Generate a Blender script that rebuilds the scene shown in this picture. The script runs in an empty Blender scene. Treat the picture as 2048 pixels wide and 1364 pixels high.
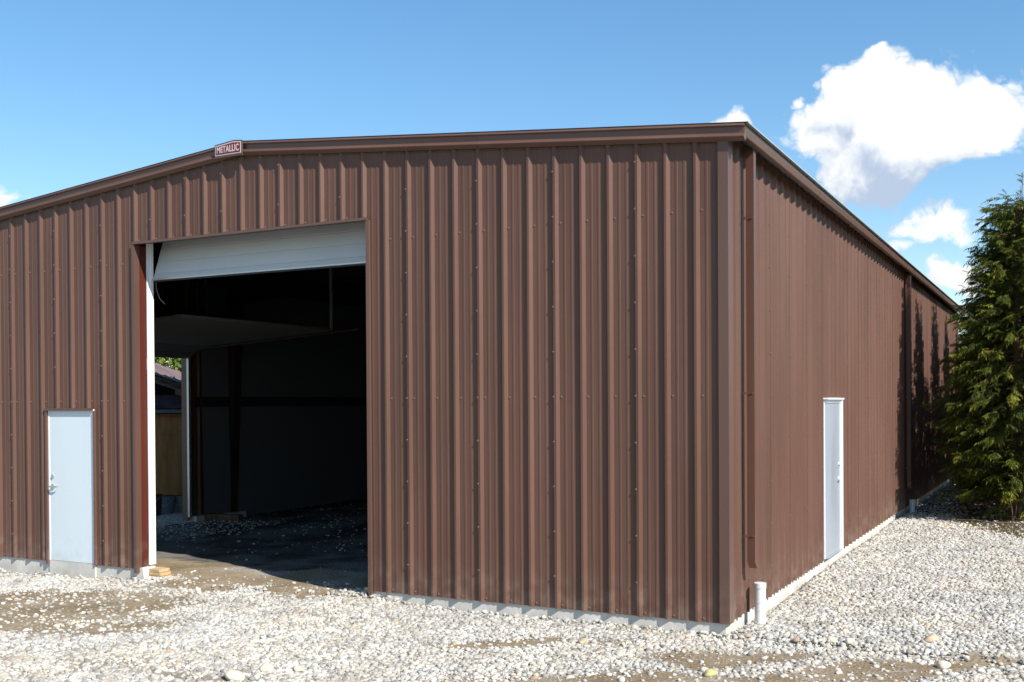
import bpy, bmesh, math, random
from mathutils import Vector, Matrix, noise, Euler

random.seed(7)
S = bpy.context.scene
COL = S.collection
R = math.radians

# ------------------------------------------------------------------ camera
cam_d = bpy.data.cameras.new('camera')
cam = bpy.data.objects.new('camera', cam_d)
COL.objects.link(cam)
S.camera = cam
yaw, pitch, roll = 0.4839, -0.0096, -0.0062
fw = Vector((-math.sin(yaw) * math.cos(pitch), math.cos(yaw) * math.cos(pitch), math.sin(pitch)))
rt = Vector((math.cos(yaw), math.sin(yaw), 0))
up = rt.cross(fw)
r2 = rt * math.cos(roll) + up * math.sin(roll)
u2 = -rt * math.sin(roll) + up * math.cos(roll)
CAM = Vector((2.9254, -10.0303, 2.1728))
M3 = Matrix((r2, u2, -fw)).transposed()
cam.matrix_world = Matrix.Translation(CAM) @ M3.to_4x4()
cam_d.sensor_width = 36
cam_d.lens = 2114.66 / 2048 * 36
cam_d.shift_y = 145.06 / 2048
cam_d.clip_start = 0.1
cam_d.clip_end = 3000

# ------------------------------------------------------------------ sun and sky
SUN = Vector((1, -0.42, 0.91)).normalized()
sun_d = bpy.data.lights.new('sun', 'SUN')
sun_d.energy = 5.0
sun_d.angle = R(0.53)
sun_d.color = (1.0, 0.955, 0.88)
sun = bpy.data.objects.new('sun', sun_d)
COL.objects.link(sun)
sun.rotation_euler = SUN.to_track_quat('Z', 'Y').to_euler()
sun.location = SUN * 60

W = bpy.data.worlds.new('World')
S.world = W
W.use_nodes = True
W.cycles.sampling_method = 'MANUAL'
W.cycles.sample_map_resolution = 256
SKY_STRENGTH = 0.075
EXPOSURE = 0.62
S.view_settings.view_transform = 'Standard'
S.view_settings.look = 'None'
S.view_settings.gamma = 1
S.view_settings.use_curve_mapping = False
S.view_settings.exposure = EXPOSURE


class NT:
    """small helper to write node trees"""
    def __init__(s, tree):
        s.t = tree
        s.n = tree.nodes
        s.l = tree.links

    def new(s, typ, **kw):
        n = s.n.new(typ)
        for k, v in kw.items():
            setattr(n, k, v)
        return n

    def put(s, sock, v):
        if isinstance(v, bpy.types.NodeSocket):
            s.l.new(v, sock)
        elif v is not None:
            if isinstance(v, (tuple, list, Vector)) and sock.type == 'RGBA' and len(v) == 3:
                v = (*v, 1)
            sock.default_value = v

    def math(s, op, a, b=None, c=None, clamp=False):
        n = s.new('ShaderNodeMath', operation=op, use_clamp=clamp)
        s.put(n.inputs[0], a)
        if b is not None: s.put(n.inputs[1], b)
        if c is not None: s.put(n.inputs[2], c)
        return n.outputs[0]

    def vmath(s, op, a, b=None, scale=None):
        n = s.new('ShaderNodeVectorMath', operation=op)
        s.put(n.inputs[0], a)
        if b is not None: s.put(n.inputs[1], b)
        if scale is not None: s.put(n.inputs['Scale'], scale)
        return n.outputs['Value'] if op in ('DOT_PRODUCT', 'LENGTH', 'DISTANCE') else n.outputs[0]

    def mix(s, f, a, b, blend='MIX'):
        n = s.new('ShaderNodeMix', data_type='RGBA', blend_type=blend)
        s.put(n.inputs[0], f); s.put(n.inputs[6], a); s.put(n.inputs[7], b)
        return n.outputs[2]

    def ramp(s, v, a, b, lo=0.0, hi=1.0, smooth=True):
        n = s.new('ShaderNodeMapRange', interpolation_type='SMOOTHSTEP' if smooth else 'LINEAR')
        s.put(n.inputs[0], v); s.put(n.inputs[1], a); s.put(n.inputs[2], b)
        s.put(n.inputs[3], lo); s.put(n.inputs[4], hi)
        return n.outputs[0]

    def noise(s, vec, scale, detail=4, rough=0.55, dist=0.0):
        n = s.new('ShaderNodeTexNoise')
        if vec is not None: s.put(n.inputs['Vector'], vec)
        n.inputs['Scale'].default_value = scale
        n.inputs['Detail'].default_value = detail
        n.inputs['Roughness'].default_value = rough
        n.inputs['Distortion'].default_value = dist
        return n.outputs[0]

    def noisec(s, vec, scale, detail=3):
        n = s.new('ShaderNodeTexNoise')
        if vec is not None: s.put(n.inputs['Vector'], vec)
        n.inputs['Scale'].default_value = scale
        n.inputs['Detail'].default_value = detail
        return n.outputs[1]

    def voro(s, vec, scale, detail=0.0, feature='F1'):
        n = s.new('ShaderNodeTexVoronoi', feature=feature)
        s.put(n.inputs['Vector'], vec)
        n.inputs['Scale'].default_value = scale
        n.inputs['Detail'].default_value = detail
        return n


def build_world():
    k = NT(W.node_tree)
    k.n.clear()
    out = k.new('ShaderNodeOutputWorld')
    bg = k.new('ShaderNodeBackground')
    k.l.new(bg.outputs[0], out.inputs[0])
    sky = k.new('ShaderNodeTexSky', sky_type='NISHITA')
    sky.sun_disc = False
    sky.sun_elevation = math.asin(SUN.z)
    sky.sun_rotation = math.atan2(SUN.x, SUN.y)
    sky.altitude = 100
    sky.air_density = 1.0
    sky.dust_density = 0.35
    sky.ozone_density = 1.6
    tc = k.new('ShaderNodeTexCoord')
    D = tc.outputs['Generated']

    def azel(vec):
        sp = k.new('ShaderNodeSeparateXYZ'); k.put(sp.inputs[0], vec)
        az = k.math('ARCTAN2', sp.outputs[0], sp.outputs[1])
        el = k.math('ARCSINE', sp.outputs[2])
        return az, el
    # cumulus banks: azimuth, elevation, half width, half height (degrees), strength
    banks = [(-7.2, 14.0, 5.6, 3.2, 1.0), (-9.6, 15.9, 2.9, 1.9, 1.0), (-4.6, 14.3, 2.7, 2.5, 1.0), (-5.0, 12.7, 2.2, 1.5, 1.0), (-9.2, 12.0, 3.2, 2.8, 1.0),
             (-11.4, 13.6, 2.6, 2.2, 1.0), (-13.3, 15.0, .9, .6, .8), (-11.9, 13.2, 2.2, 2.1, 1.0), (-10.4, 14.8, 2.2, 1.6, 1.0), (-6.6, 11.7, 2.6, 1.5, 1.0), (-10.3, 11.2, 2.2, 2.0, 1.0),
             (-5.4, 8.75, 2.6, 1.15, .80), (-7.6, 7.7, 1.7, .8, .62), (-4.4, 9.2, 1.3, .9, .75), (-4.9, 6.2, 2.2, .9, 1.0),
             (-16.2, 13.75, 1.5, .95, 1.0), (-54.4, 9.0, 1.7, .9, 1.0), (-53.6, 14.0, .8, 1.3, .30),
             (24, 14, 9, 4, 1.0), (75, 22, 9, 5, 1.0), (-100, 15, 9, 4, 1.0), (-150, 13, 12, 5, 1.0)]

    def density(vec):
        w1 = k.noisec(vec, 9.0, 2)
        wv = k.vmath('SCALE', k.vmath('SUBTRACT', w1, (.5, .5, .5)), scale=0.085)
        w2 = k.noisec(vec, 38.0, 3)
        wv2 = k.vmath('SCALE', k.vmath('SUBTRACT', w2, (.5, .5, .5)), scale=0.030)
        p = k.vmath('ADD', k.vmath('ADD', vec, wv), wv2)
        az, el = azel(k.vmath('NORMALIZE', p))
        best = None
        for a, e, rw, rh, st in banks:
            dx = k.math('DIVIDE', k.math('SUBTRACT', az, R(a)), R(rw * 1.25))
            dy = k.math('DIVIDE', k.math('SUBTRACT', el, R(e)), R(rh * 1.25))
            q = k.math('SUBTRACT', 1.0, k.math('SQRT', k.math('ADD', k.math('MULTIPLY', dx, dx), k.math('MULTIPLY', dy, dy))))
            q = k.math('MULTIPLY', q, min(1.9, max(.9, rw / 2.2)) * st)
            best = q if best is None else k.math('SMOOTH_MAX', best, q, 0.25)
        puff = k.voro(p, 26.0, 3.0).outputs['Distance']
        puff2 = k.voro(p, 85.0, 2.0).outputs['Distance']
        f = k.math('SUBTRACT', best, k.math('MULTIPLY', k.math('SUBTRACT', puff, .34), .42))
        f = k.math('SUBTRACT', f, k.math('MULTIPLY', k.math('SUBTRACT', puff2, .4), .16))
        return f
    d0 = density(D)
    toward = Vector((0.34, 0.10, 0.80)).normalized() * 0.045
    d1 = density(k.vmath('NORMALIZE', k.vmath('ADD', D, tuple(toward))))
    fine = k.noise(D, 60, 5, .6)
    a = k.ramp(k.math('ADD', d0, k.math('MULTIPLY', k.math('SUBTRACT', fine, .5), .24)), -0.02, 0.30)
    lit = k.math('SUBTRACT', d0, d1)            # cloud gets thinner towards the sun = lit side
    lit = k.math('ADD', lit, k.math('MULTIPLY', k.math('SUBTRACT', k.noise(D, 20, 5, .6), .5), .55))
    lf = k.ramp(lit, -0.75, 0.22)
    ccol = k.mix(lf, (4.5, 5.4, 6.9), (9.3, 9.4, 9.4))
    # the sky itself, a little richer in blue
    hs = k.new('ShaderNodeHueSaturation')
    hs.inputs['Saturation'].default_value = 1.34
    hs.inputs['Hue'].default_value = 0.497
    hs.inputs['Value'].default_value = 1.96
    gm_ = k.new('ShaderNodeGamma'); gm_.inputs['Gamma'].default_value = .86
    k.l.new(sky.outputs[0], gm_.inputs[0])
    k.l.new(gm_.outputs[0], hs.inputs['Color'])
    col = k.mix(k.math('MULTIPLY', a, .97), hs.outputs[0], ccol)
    k.l.new(col, bg.inputs[0])
    bg.inputs[1].default_value = SKY_STRENGTH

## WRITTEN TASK
Write out an exact copy of the listing, first line through the line containing "R = math.radians", with the pictures left out.

## EXERCISE RESPONSE
Generate a Blender script that rebuilds the scene shown in this picture. The script runs in an empty Blender scene. Treat the picture as 2048 pixels wide and 1364 pixels high.
import bpy, bmesh, math, random
from mathutils import Vector, Matrix, noise, Euler

random.seed(7)
S = bpy.context.scene
COL = S.collection
R = math.radians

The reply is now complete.